Per dimostrare l’efficacia di questo livello di analisi è la recente campagna Ferrero per il lancio degli ormai celebri Nutella Biscuits. Con un fatturato di 8 mln di euro solo nella prima settimana, il nuovo prodotto ha catturato l’attenzione di consumatori e media soprattutto per la velocità con cui riesce a sparire dagli scaffali.

Giovanni Ferrero, CEO dell’omonima multinazionale, ha commentato il successo con stupore e innocente meraviglia, dichiarando che il successo dei biscotti ha “superato le aspettative”.

Volendo credere che una multinazionale come Ferrero, dopo 10 anni di sperimentazioni, 120 mln di investimento e una campagna marketing degna delle presidenziali americane del ’60, non avesse previsto una distribuzione all’altezza delle richieste o, quantomeno, implementabile in tempi brevi, rimane il dubbio di quale sia la leva alla base di cotanto successo.

In un contesto sociale in cui i bisogni fisiologici possono, in linea generale, essere soddisfatti con sforzi minimi, la presenza di un prodotto su uno scaffale rappresenta un fatto ormai scontato. Qualcosa su cui non serve discutere o interrogarsi. Se la televisione, internet o i giornali ci mostrano un nuovo prodotto, è lì che lo troveremo, ad attendere il nostro arrivo. Così, quando l’abitudine ci porta al solito supermercato, ci passeremo davanti e ci concederemo, a seconda delle nostre preferenze, il lusso di acquistarlo o ignorarlo.

Ma cosa succede quando, nel nostro circolo dell’abitudine si inserisce un fatto che cambia completamente le regole del gioco?

Cosa scatta nel nostro cervello quando al posto di una delle tante opzioni d’acquisto troviamo un vuoto?

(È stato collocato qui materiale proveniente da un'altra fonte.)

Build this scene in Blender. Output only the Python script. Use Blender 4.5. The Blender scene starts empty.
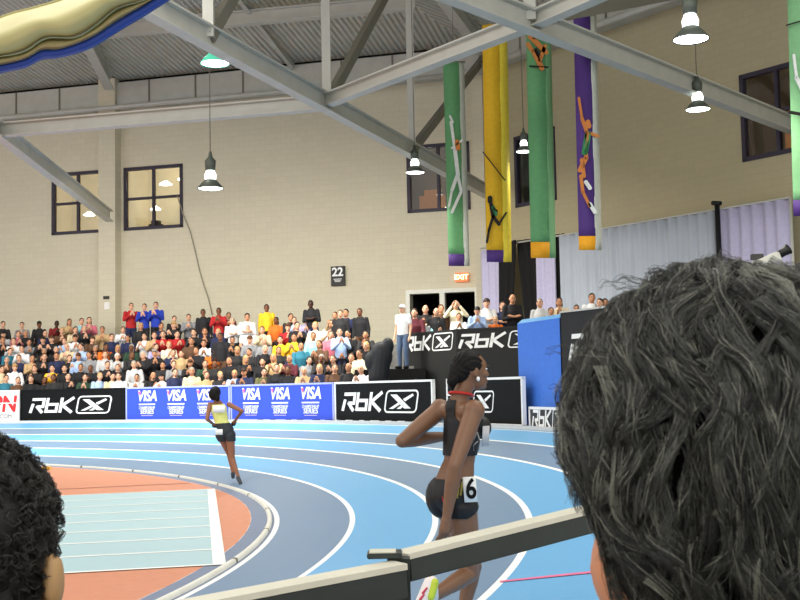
import bpy, bmesh, math, random
from mathutils import Vector, Matrix, Euler
random.seed(7)
C = bpy.context.scene.collection
SC = bpy.context.scene
PI = math.pi
# ------------------------------------------------------------------ camera
F = 1150.0; H = 1.712; HOR = 387.1; ROLL = 0.021
TH = math.atan((HOR-300)/F)
cr, sr = math.cos(ROLL), math.sin(ROLL)
ct, st = math.cos(TH), math.sin(TH)
_right0 = Vector((1,0,0)); _fwd = Vector((0,ct,st)); _up0 = Vector((0,-st,ct))
# image axes after roll:  u = c*du + s*dv ; v = c*dv - s*du
_right = cr*_right0 - sr*_up0
_up = cr*_up0 + sr*_right0
cam = bpy.data.cameras.new('camera'); camo = bpy.data.objects.new('camera', cam); C.objects.link(camo)
cam.sensor_width = 36; cam.lens = F*36/800; cam.clip_start = 0.05; cam.clip_end = 300
cam.dof.use_dof = True; cam.dof.focus_distance = 12; cam.dof.aperture_fstop = 34
m3 = Matrix((_right, _up, -_fwd)).transposed()
camo.matrix_world = Matrix.Translation((0,0,H)) @ m3.to_4x4()
SC.camera = camo
def ray(u, v):
    d = _fwd*F + _right*(u-400) - _up*(v-300)
    return d
def at(u, v, Y):
    d = ray(u, v); return Vector((0,0,H)) + d*(Y/d.y)
def atz(u, v, z):
    d = ray(u, v); return Vector((0,0,H)) + d*((z-H)/d.z)
def atplane(u, v, p, n):
    d = ray(u, v); o = Vector((0,0,H)); return o + d*((p-o).dot(n)/d.dot(n))
# ------------------------------------------------------------------ world, lights, exposure
w = bpy.data.worlds.new('hall_ambient'); SC.world = w; w.use_nodes = True
bg = w.node_tree.nodes['Background']; bg.inputs[0].default_value = (1.0,0.985,0.94,1); bg.inputs[1].default_value = 0.86
SC.view_settings.view_transform = 'Standard'; SC.view_settings.look = 'None'
SC.view_settings.exposure = 0.42; SC.view_settings.gamma = 1; SC.view_settings.use_curve_mapping = False
def area(name, loc, size, power, col=(1,0.96,0.88), rot=(0,0,0), sy=None):
    l = bpy.data.lights.new(name, 'AREA'); l.size = size; l.energy = power; l.color = col
    if sy: l.shape = 'RECTANGLE'; l.size_y = sy
    o = bpy.data.objects.new(name, l); C.objects.link(o); o.location = loc; o.rotation_euler = rot
    return o
area('added_fill_light', (-7,15,10.5), 10, 620, sy=8)  # these area lights are added fill to brighten the hall, not fixtures
area('added_fill_light', (-9,31,6.9), 20, 1600, sy=2.5, rot=(math.radians(24),0,0))  # added fill tilted to brighten the back wall
area('added_fill_light', (7.6,20.5,5.2), 5, 170, sy=2, rot=(math.radians(30),0,math.radians(-50)))
area('added_fill_light', (4,10,10.0), 7, 380, sy=7)
area('added_fill_light', (-1,-3,7.0), 5, 260, sy=4)
# ------------------------------------------------------------------ helpers
def lin(c):
    c = c/255.0
    return c/12.92 if c <= 0.04045 else ((c+0.055)/1.055)**2.4
_mats = {}
def mat(name, rgb, rough=0.6, metal=0.0, emit=0.0, var=0.06, scale=12.0, bump=0.0, spec=0.4, alpha=None, trans=0.0):
    if name in _mats: return _mats[name]
    m = bpy.data.materials.new(name); m.use_nodes = True; nt = m.node_tree; b = nt.nodes['Principled BSDF']
    col = (lin(rgb[0]), lin(rgb[1]), lin(rgb[2]), 1)
    tc = nt.nodes.new('ShaderNodeTexCoord'); no = nt.nodes.new('ShaderNodeTexNoise'); no.inputs['Scale'].default_value = scale; no.inputs['Detail'].default_value = 4
    nt.links.new(tc.outputs['Object'], no.inputs['Vector'])
    ra = nt.nodes.new('ShaderNodeValToRGB')
    ra.color_ramp.elements[0].position = 0.3; ra.color_ramp.elements[1].position = 0.7
    ra.color_ramp.elements[0].color = tuple(max(0,c*(1-var)) for c in col[:3])+(1,)
    ra.color_ramp.elements[1].color = tuple(min(1,c*(1+var)) for c in col[:3])+(1,)
    nt.links.new(no.outputs['Fac'], ra.inputs['Fac']); nt.links.new(ra.outputs['Color'], b.inputs['Base Color'])
    b.inputs['Roughness'].default_value = rough; b.inputs['Metallic'].default_value = metal
    b.inputs['Specular IOR Level'].default_value = spec
    if emit > 0:
        b.inputs['Emission Color'].default_value = col; b.inputs['Emission Strength'].default_value = emit
    if bump > 0:
        bp = nt.nodes.new('ShaderNodeBump'); bp.inputs['Strength'].default_value = bump; bp.inputs['Distance'].default_value = 0.01
        nt.links.new(no.outputs['Fac'], bp.inputs['Height']); nt.links.new(bp.outputs['Normal'], b.inputs['Normal'])
    if trans: b.inputs['Transmission Weight'].default_value = trans
    if alpha is not None: b.inputs['Alpha'].default_value = alpha
    _mats[name] = m
    return m
def link_mesh(name, me, mats, parent=None, smooth=False):
    o = bpy.data.objects.new(name, me); C.objects.link(o)
    if not isinstance(mats, (list, tuple)): mats = [mats]
    if len(me.materials) == 0:
        for m in mats: me.materials.append(m)
    if parent: o.parent = parent
    if smooth:
        for p in me.polygons: p.use_smooth = True
    return o
def obj(name, bm, mats, parent=None, smooth=False):
    me = bpy.data.meshes.new(name); bm.normal_update(); bm.to_mesh(me); bm.free()
    return link_mesh(name, me, mats, parent, smooth)
def tag(o, label=None, cat=None, group=None, kind=None):
    if label: o['label'] = label
    if cat: o['category'] = cat
    if group: o['group'] = group
    if kind: o['kind'] = kind
    return o
def empty(name, loc=(0,0,0), rz=0):
    o = bpy.data.objects.new(name, None); C.objects.link(o); o.location = loc; o.rotation_euler = (0,0,rz); return o
def frame(o, x, y, z, org):     # object axes given as vectors
    o.matrix_world = Matrix.Translation(org) @ Matrix((x, y, z)).transposed().to_4x4()
def box(bm, c, s, mi=0, M=None):
    vs = []
    for dz in (-1,1):
        for dx, dy in ((-1,-1),(1,-1),(1,1),(-1,1)):
            p = Vector((c[0]+dx*s[0]/2, c[1]+dy*s[1]/2, c[2]+dz*s[2]/2))
            vs.append(bm.verts.new(M @ p if M else p))
    for f in ((3,2,1,0),(4,5,6,7),(0,1,5,4),(1,2,6,5),(2,3,7,6),(3,0,4,7)):
        bm.faces.new([vs[i] for i in f]).material_index = mi
def quad(bm, pts, mi=0):
    f = bm.faces.new([bm.verts.new(p) for p in pts]); f.material_index = mi; return f
def basis(d, ref=Vector((0,0,1))):
    d = d.normalized()
    if abs(d.dot(ref)) > 0.99: ref = Vector((1,0,0))
    x = d.cross(ref).normalized(); y = x.cross(d).normalized()
    return x, y
def tube(bm, pts, r, n=8, mi=0, cap=True):
    pts = [Vector(p) for p in pts]; rs = r if isinstance(r,(list,tuple)) else [r]*len(pts)
    rings = []
    for i, p in enumerate(pts):
        d = pts[min(i+1,len(pts)-1)] - pts[max(i-1,0)]
        x, y = basis(d)
        rings.append([bm.verts.new(p + (x*math.cos(a)+y*math.sin(a))*rs[i]) for a in [2*PI*k/n for k in range(n)]])
    for a, b in zip(rings[:-1], rings[1:]):
        for k in range(n):
            f = bm.faces.new((a[k], a[(k+1)%n], b[(k+1)%n], b[k])); f.material_index = mi; f.smooth = True
    if cap:
        bm.faces.new(rings[0][::-1]).material_index = mi; bm.faces.new(rings[-1]).material_index = mi
def lathe(bm, prof, n=20, c=(0,0,0), mi=0):
    rings = []
    for r, z in prof:
        rings.append([bm.verts.new((c[0]+r*math.cos(2*PI*k/n), c[1]+r*math.sin(2*PI*k/n), c[2]+z)) for k in range(n)])
    for a, b in zip(rings[:-1], rings[1:]):
        for k in range(n):
            f = bm.faces.new((a[k], a[(k+1)%n], b[(k+1)%n], b[k])); f.material_index = mi; f.smooth = True
def beam(bm, a, b, wd, ht, web=0.03, fl=0.03, mi=0):   # I section between two points, top at +ht/2
    a = Vector(a); b = Vector(b); d = (b-a); L = d.length; d.normalize()
    x = d.cross(Vector((0,0,1))).normalized(); y = x.cross(d).normalized()
    M = Matrix.Translation((a+b)/2) @ Matrix((x, d, y)).transposed().to_4x4()
    box(bm, (0,0,ht/2-fl/2), (wd,L,fl), mi, M); box(bm, (0,0,-ht/2+fl/2), (wd,L,fl), mi, M)
    box(bm, (0,0,0), (web,L,ht-2*fl), mi, M)
def bar(bm, a, b, wd, ht, mi=0):
    a = Vector(a); b = Vector(b); d = (b-a); L = d.length; d.normalize()
    x, y = basis(d)
    M = Matrix.Translation((a+b)/2) @ Matrix((x, d, y)).transposed().to_4x4()
    box(bm, (0,0,0), (wd,L,ht), mi, M)
# volumes for bodies --------------------------------------------------------
def ell(bm, c, r, R=None, n=16, m=10):
    M = Matrix.Translation(c) @ (R.to_4x4() if R else Matrix.Identity(4)) @ Matrix.Diagonal((r[0], r[1], r[2], 1))
    bmesh.ops.create_uvsphere(bm, u_segments=n, v_segments=m, radius=1, matrix=M)
def cap(bm, a, b, r0, r1, S=None, k=1.0, n=14):   # tapered capsule; k = stretch along S
    a = Vector(a); b = Vector(b); d = b-a; L = d.length; d.normalize()
    if S is None: x, y = basis(d)
    else:
        x = (S - d*S.dot(d)).normalized(); y = d.cross(x).normalized()
    rings = []; prof = []
    for i in range(1,6):
        t = PI/2*i/5; prof.append((-r0*math.cos(t), r0*math.sin(t)))
    for i in range(0,5):
        t = PI/2*i/5; prof.append((L+r1*math.sin(t), r1*math.cos(t)))
    for z, r in prof:
        rings.append([bm.verts.new(a + d*z + x*(r*k*math.cos(q)) + y*(r*math.sin(q))) for q in [2*PI*j/n for j in range(n)]])
    for p, q in zip(rings[:-1], rings[1:]):
        for j in range(n): bm.faces.new((p[j], p[(j+1)%n], q[(j+1)%n], q[j]))
    v0 = bm.verts.new(a-d*r0); v1 = bm.verts.new(b+d*r1)
    for j in range(n):
        bm.faces.new((v0, rings[0][(j+1)%n], rings[0][j])); bm.faces.new((v1, rings[-1][j], rings[-1][(j+1)%n]))
def remesh(bm, voxel, smooth=4, extra=None):
    bmesh.ops.recalc_face_normals(bm, faces=bm.faces)
    me = bpy.data.meshes.new('tmp'); bm.to_mesh(me); bm.free()
    o = bpy.data.objects.new('tmp', me); C.objects.link(o)
    r = o.modifiers.new('r','REMESH'); r.mode = 'VOXEL'; r.voxel_size = voxel
    s = o.modifiers.new('s','SMOOTH'); s.iterations = smooth; s.factor = 0.5
    dg = bpy.context.evaluated_depsgraph_get(); dg.update()
    me2 = bpy.data.meshes.new_from_object(o.evaluated_get(dg))
    bpy.data.objects.remove(o); bpy.data.meshes.remove(me)
    for p in me2.polygons: p.use_smooth = True
    return me2
def V(*a): return Vector(a)
def text_mesh(s, size, shear=0.0, offset=0.0, ext=0.002, align='CENTER', xs=1.0):
    cu = bpy.data.curves.new('t','FONT'); cu.body = s; cu.size = size; cu.shear = shear; cu.offset = offset; cu.extrude = ext
    cu.align_x = align; cu.align_y = 'CENTER'
    o = bpy.data.objects.new('t', cu); C.objects.link(o)
    dg = bpy.context.evaluated_depsgraph_get(); dg.update()
    me = bpy.data.meshes.new_from_object(o.evaluated_get(dg)); bpy.data.objects.remove(o)
    for v in me.vertices: v.co.x *= xs
    return me
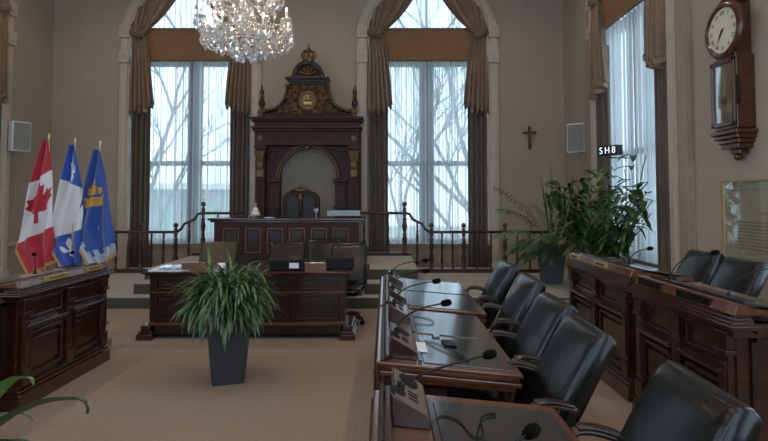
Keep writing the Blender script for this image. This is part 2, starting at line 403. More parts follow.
def swag(loc, rz, s, label, flare=.54):
    # s=-1 left side, +1 right side
    t = thing('tied_drape', label, 'drape', loc, rz, None)
    zt = 5.17; NU, NV = 90, 46; vt = .42; R = R_OP-.03
    def f(u, v):
        if v < vt:      # arch to tie
            q = v/vt
            a = PI-(u*.485)*PI          # from spring at side over past the apex
            ax, az = R*math.cos(a), Z_SP+R*math.sin(a)
            tx, tz = -1.27+.23*u, zt-.03+.02*u
            e = q**(.75+.25*u)
            x = ax+(tx-ax)*e; z = az+(tz-az)*q-(.16*u)*math.sin(PI*q)
            amp = .045*(1-.55*q)
        else:
            q = (v-vt)/(1-vt)
            wd = .23+(flare-.23)*(q**.5)
            xo = -1.27-.05*q; x = xo+wd*u
            zb = 3.52+.05*math.sin(u*24)+.16*u**2
            z = zt-.03-.02*(1-u)+(zb-zt+.03)*q
            amp = .02+.045*q**.6
        y = -.075+amp*1.25*math.sin(u*2*PI*5.5+.8*math.sin(3*v))+.014*math.sin(u*2*PI*13+1)
        return (-s*x if s > 0 else x, y, z)
    fx = f
    MB().grid(fx, NU, NV).build('cloth', 'drape', t, smooth=True, solid=.006)
    # fringe along the hem
    def g(u, v):
        p = Vector(f(u, 1)); p.z -= .085*v; p.y -= .008+.012*abs(math.sin(u*150)); return p
    MB().grid(g, 150, 2).build('fringe', 'fringe', t, solid=.006)
    def h(u, v):   # lead edge braid
        p = Vector(f(1, u)); p.y -= .02; p.x += (v-.5)*.045; return p
    MB().grid(h, 60, 1).build('braid_edge', 'draped', t, solid=.01)
    X = -1 if s < 0 else 1
    mb = MB().tube([(X*1.32, -.05, zt+.08), (X*1.27, -.16, zt+.03), (X*1.14, -.19, zt-.03), (X*1.04, -.14, zt-.05), (X*1.0, -.02, zt-.05)], .02, 8, .06)
    mb.build('tieback', 'draped', t, smooth=True)
    return t
def lower_drape(loc, rz, s, label, x0=.86, x1=1.27):
    def f(u, v):
        x = x0+(x1-x0)*u; ph = u*2*PI*4
        return (s*(x+.01*math.sin(ph*.5)), -.0+.055*math.sin(ph+.3*math.sin(v*5)), .19+(4.3-.19)*v)
    o = MB().grid(f, 70, 8).build('lower_drape', 'draped', smooth=True, solid=.006)
    o.location = loc; o.rotation_euler = (0, 0, rz); tag(o, label, 'drape'); return o
SIDE = {-1: 'left', 1: 'right'}
WN = ['back window left of the throne', 'back window right of the throne', 'tall right wall window', 'left wall window']
for i in range(4):
    l, r = WIN[i]
    for k, (a, b) in enumerate(((-1.24, -.02), (.0, 1.24))):
        sheer(l, r, a, b, 'white sheer curtain, %s half of the %s' % (('left', 'right')[k], WN[i]), k*1.7+i)
    arch_sheer(l, r, 'sheer curtain filling the arch of the '+WN[i])
    valance(l, r, 'flat brown fabric valance across the '+WN[i])
    for s in (-1, 1):
        swag(l, r, s, 'brown fringed tied-back drape, %s side of the %s' % (SIDE[s], WN[i]))
        lower_drape(l, r, s, 'dark straight floor-length drape, %s side of the %s' % (SIDE[s], WN[i]))

# ---------------------------------------------------------------- platform and dais
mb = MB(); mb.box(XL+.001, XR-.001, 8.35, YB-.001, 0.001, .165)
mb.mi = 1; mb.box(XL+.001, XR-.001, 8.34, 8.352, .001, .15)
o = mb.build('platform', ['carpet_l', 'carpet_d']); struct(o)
mb = MB(); mb.box(-3.85, .5, 9.02, YB-.06, .166, .5).box(-3.0, -.36, 8.5, 9.02, .166, .5)
mb.box(-3.85, -3.0, 8.62, 9.02, .166, .33).box(-.36, .5, 8.62, 9.02, .166, .33)
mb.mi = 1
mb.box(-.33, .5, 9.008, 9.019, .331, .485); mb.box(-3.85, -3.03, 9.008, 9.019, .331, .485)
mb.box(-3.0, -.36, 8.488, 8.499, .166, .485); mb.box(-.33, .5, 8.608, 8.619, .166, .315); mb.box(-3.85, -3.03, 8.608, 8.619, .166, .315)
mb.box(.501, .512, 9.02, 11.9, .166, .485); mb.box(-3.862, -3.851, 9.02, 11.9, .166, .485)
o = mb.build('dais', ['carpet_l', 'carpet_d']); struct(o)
struct(MB().box(2.12, XR-.001, 2.0, 8.3, .001, .13).build('side_platform', 'carpet'))
struct(MB().box(XL+.001, -3.0, 2.0, 6.2, .001, .1).build('side_platform_left', 'carpet'))

# ---------------------------------------------------------------- outside
def building(name, x0, x1, y0, y1, h, label):
    t = thing(name, label, 'building', (0, 0, 0))
    MB().box(x0, x1, y0, y1, -4, h).build('wall', 'stone', t)
    m = MB(); n = int((x1-x0)/2.4)
    for i in range(n):
        x = x0+1+i*2.4; m.box(x, x+1.0, y0-.03, y0+.02, h-2.4, h-.9)
    m.build('windows', 'roofg', t)
    MB().box(x0-.3, x1+.3, y0-.4, y1+.3, h, h+.35).build('cornice', 'white', t); return t
building('stone_building', -26, -4, 32, 38, 2.2, 'low pale stone building seen through the sheer curtains of the left back window')
struct(MB().box(-80, 80, YB+1.5, 120, -4.3, -4).build('outdoor_ground', 'ground'))
def tree(loc, h, seed, label):
    rnd = random.Random(seed); t = thing('bare_tree', label, 'tree', loc, 0, 'bare winter trees outside')
    mb = MB()
    def br(p, d, L, r, lev):
        pts = [p]; q = p.copy(); dd = d.copy()
        for i in range(4):
            dd = (dd+Vector((rnd.uniform(-.18, .18), rnd.uniform(-.18, .18), rnd.uniform(-.05, .15)))).normalized(); q = q+dd*(L/4); pts.append(q.copy())
        mb.tube(pts, r, 6 if lev < 2 else 4, taper=[1, .9, .8, .68, .55])
        if lev < 4:
            for k in range(3 if lev else 5):
                a = pts[rnd.choice([2, 3, 4])]; nd = (dd+Vector((rnd.uniform(-1, 1), rnd.uniform(-1, 1), rnd.uniform(-.15, .6)))*.95).normalized()
                br(a, nd, L*rnd.uniform(.55, .75), r*.55, lev+1)
    br(Vector((0, 0, 0)), Vector((rnd.uniform(-.1, .1), 0, 1)), h*.45, .15, 0)
    mb.build('branches', 'bark', t, smooth=True); return t
for (x, y, h, sd, lb) in ((-8.6, 19.5, 14, 3, 'bare tree close outside the left back window'), (3.2, 19.5, 15, 8, 'bare tree close outside the right back window'),
                          (-3.6, 25, 16, 12, 'bare tree between the two back windows, far outside'), (.2, 30, 18, 5, 'bare tree further off outside the right back window')):
    tree((x, y, -4), h, sd, lb)
tree((9.5, 9.2, -4), 14, 21, 'bare tree outside the tall right wall window'); tree((-13, 8.5, -4), 14, 31, 'bare tree outside the left wall window')

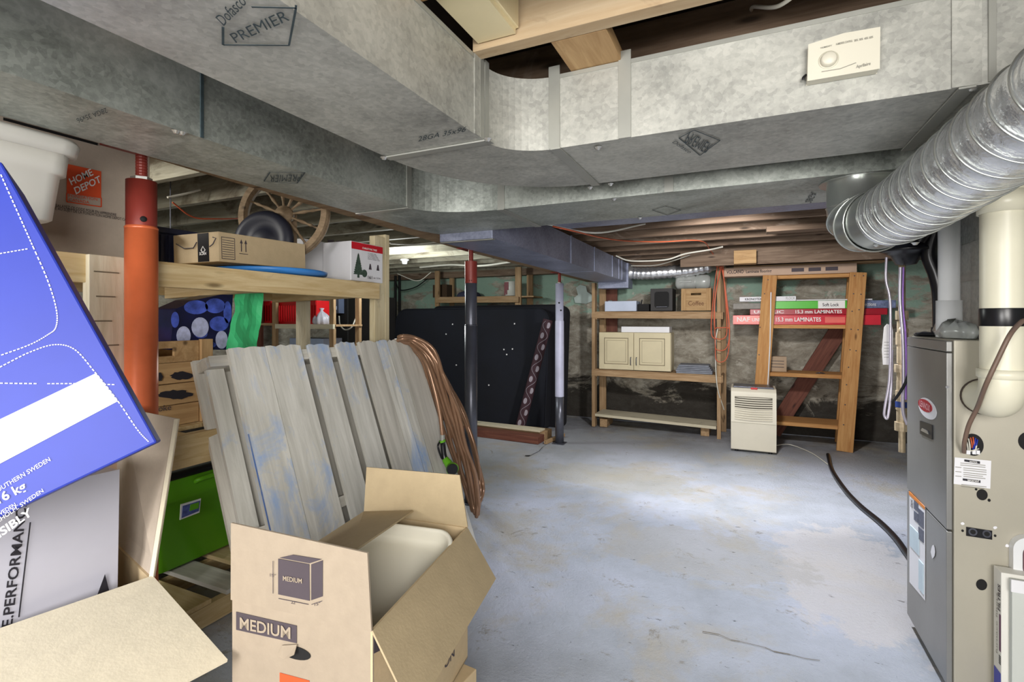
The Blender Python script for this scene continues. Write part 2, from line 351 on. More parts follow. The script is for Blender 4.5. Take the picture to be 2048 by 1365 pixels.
# ------------------------------------------------------------------ the setting
def floor_mat():
    m, nt, b = newmat('painted_concrete'); v = coords(nt, rnd=False)
    base = noise(nt, v, 1.1, 8, 0.62); r = ramp(nt, [(0.3, C(150, 154, 158)), (0.5, C(176, 181, 190)), (0.72, C(196, 200, 214))])
    nt.links.new(base, r.inputs[0]); col = r.outputs[0]
    p = noise(nt, v, 0.9, 9, 0.72, 0.3); pr = ramp(nt, [(0.50, (0, 0, 0)), (0.62, (0.8, 0.8, 0.8))]); nt.links.new(p, pr.inputs[0])
    col = mix(nt, pr.outputs[0], col, C(178, 170, 152))
    q = noise(nt, v, 4.5, 9, 0.82, 0.5); qr = ramp(nt, [(0.585, (0, 0, 0)), (0.65, (0.75, 0.75, 0.75))]); nt.links.new(q, qr.inputs[0])
    col = mix(nt, qr.outputs[0], col, C(132, 124, 108))
    # worn trail of bare pits in the middle of the room
    sp = nt.nodes.new('ShaderNodeTexNoise'); sp.inputs['Scale'].default_value = 14; sp.inputs['Detail'].default_value = 6; sp.inputs['Roughness'].default_value = 0.8
    mp = nt.nodes.new('ShaderNodeMapping'); mp.inputs['Scale'].default_value = (0.7, 1.6, 1); nt.links.new(v, mp.inputs[0]); nt.links.new(mp.outputs[0], sp.inputs['Vector'])
    sr = ramp(nt, [(0.645, (0, 0, 0)), (0.69, (0.9, 0.9, 0.9))]); nt.links.new(sp.outputs['Fac'], sr.inputs[0])
    col = mix(nt, sr.outputs[0], col, C(88, 82, 72))
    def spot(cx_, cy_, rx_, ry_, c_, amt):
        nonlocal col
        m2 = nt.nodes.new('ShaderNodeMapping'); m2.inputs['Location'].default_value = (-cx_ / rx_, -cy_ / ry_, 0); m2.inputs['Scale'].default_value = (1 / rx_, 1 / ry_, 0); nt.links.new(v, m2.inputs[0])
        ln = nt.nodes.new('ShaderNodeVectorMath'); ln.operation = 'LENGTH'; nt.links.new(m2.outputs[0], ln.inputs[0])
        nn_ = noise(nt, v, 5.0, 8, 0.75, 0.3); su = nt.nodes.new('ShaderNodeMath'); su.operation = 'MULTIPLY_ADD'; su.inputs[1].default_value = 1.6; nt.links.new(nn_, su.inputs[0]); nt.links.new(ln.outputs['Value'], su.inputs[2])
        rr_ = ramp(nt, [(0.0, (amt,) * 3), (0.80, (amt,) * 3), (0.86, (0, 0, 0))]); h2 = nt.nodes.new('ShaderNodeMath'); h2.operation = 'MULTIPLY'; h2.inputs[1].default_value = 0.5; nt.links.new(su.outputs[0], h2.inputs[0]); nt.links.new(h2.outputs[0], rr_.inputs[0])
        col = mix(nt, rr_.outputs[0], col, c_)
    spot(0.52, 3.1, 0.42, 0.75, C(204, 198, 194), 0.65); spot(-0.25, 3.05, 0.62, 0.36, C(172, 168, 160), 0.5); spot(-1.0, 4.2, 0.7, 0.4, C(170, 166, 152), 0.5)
    # patchy darkening of the floor towards the back wall
    sx = nt.nodes.new('ShaderNodeSeparateXYZ'); nt.links.new(v, sx.inputs[0])
    mr = nt.nodes.new('ShaderNodeMapRange'); mr.inputs[1].default_value = 4.9; mr.inputs[2].default_value = 6.6; nt.links.new(sx.outputs[1], mr.inputs[0])
    dm = nt.nodes.new('ShaderNodeMath'); dm.operation = 'MULTIPLY'; nt.links.new(mr.outputs[0], dm.inputs[0])
    dn = noise(nt, v, 2.2, 6, 0.7); dr = ramp(nt, [(0.35, (0, 0, 0)), (0.6, (0.85, 0.85, 0.85))]); nt.links.new(dn, dr.inputs[0]); nt.links.new(dr.outputs[0], dm.inputs[1])
    col = mix(nt, dm.outputs[0], col, C(74, 66, 58))
    nt.links.new(col, b.inputs['Base Color']); b.inputs['Roughness'].default_value = 0.55
    g = noise(nt, v, 55, 6, 0.75); h = nt.nodes.new('ShaderNodeMath'); h.operation = 'SUBTRACT'; nt.links.new(g, h.inputs[0]); nt.links.new(sr.outputs[0], h.inputs[1])
    bump(nt, b, h.outputs[0], 0.9, 0.010); return m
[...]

È questo che si sono trovati ad affrontare i consumatori dopo pochi giorni dal lancio dei Nutella Biscuits.

L’impossibilità di acquistare il prodotto ha attivato quello che Robert Cialdini definisce Principio di Scarsità, scatenando il nostro ancestrale bisogno di assicurarci il cibo e aumentando esponenzialmente il valore percepito dei famigerati biscotti.

La teoria di Cialdini può infatti essere riassunta in 3 semplici princìpi:

  • L’impossibilità di avere qualcosa ne incrementa il valore percepito.
  • La privazione di libertà, in particolare di una libertà che prima avevamo (abitudine alla scelta), fa scattare il principio di scarsità anche al di sopra della reale necessità.
  • La liberalizzazione di un prodotto prima proibito, fa scemare così tanto il valore da non risultare più interessante. (Motivo per cui, Nutella non sembra affrettarsi a intervenire sull propria distribuzione).

Il caso Nutella Biscuits evidenzia anche come l’attivazione dell’automatismo, soprattutto se innescato con una leva così forte, sia in grado di distogliere completamente l’attenzione da princìpi quali: effettiva necessità del prodotto, convenienza economica e razionalizzazione di un evento.

Non sarebbe forse ragionevole sostituire i Biscuits con un comunissimo frollino intinto nella Nutella nell’attesa che il rifornimento dei negozi si normalizzi e il prezzo da lancio si abbassi?

È davvero logico comprare il prodotto su Amazon a prezzo triplicato pur di averlo subito e partecipare all’euforia di massa?

Questo esempio ci dimostra quanto l’abitudine sia radicata nel nostro agire quotidiano e quanto l’innesco di questo meccanismo sia sepolto sotto strati di convenzioni e percezioni personali. L’indagine di una routine non riguarda mai un semplice acquisto, non si riduce alla mera osservazione della scelta poiché, questa scelta, ha radici ben più profonde di quanto questionari, interviste in store e focus group potranno mai rilevare.

Analizzare l’abitudine di un target richiede la capacità di immaginare un’intera vita all’interno di uno specifico contesto sociale; lo sforzo di comprendere quali bisogni muovono ogni giorno le mani del consumatore verso uno yogurt che non mangerà, un pacchetto di sigarette che lo farà ammalare o un paio di scarpe che, in teoria, non potrebbe permettersi.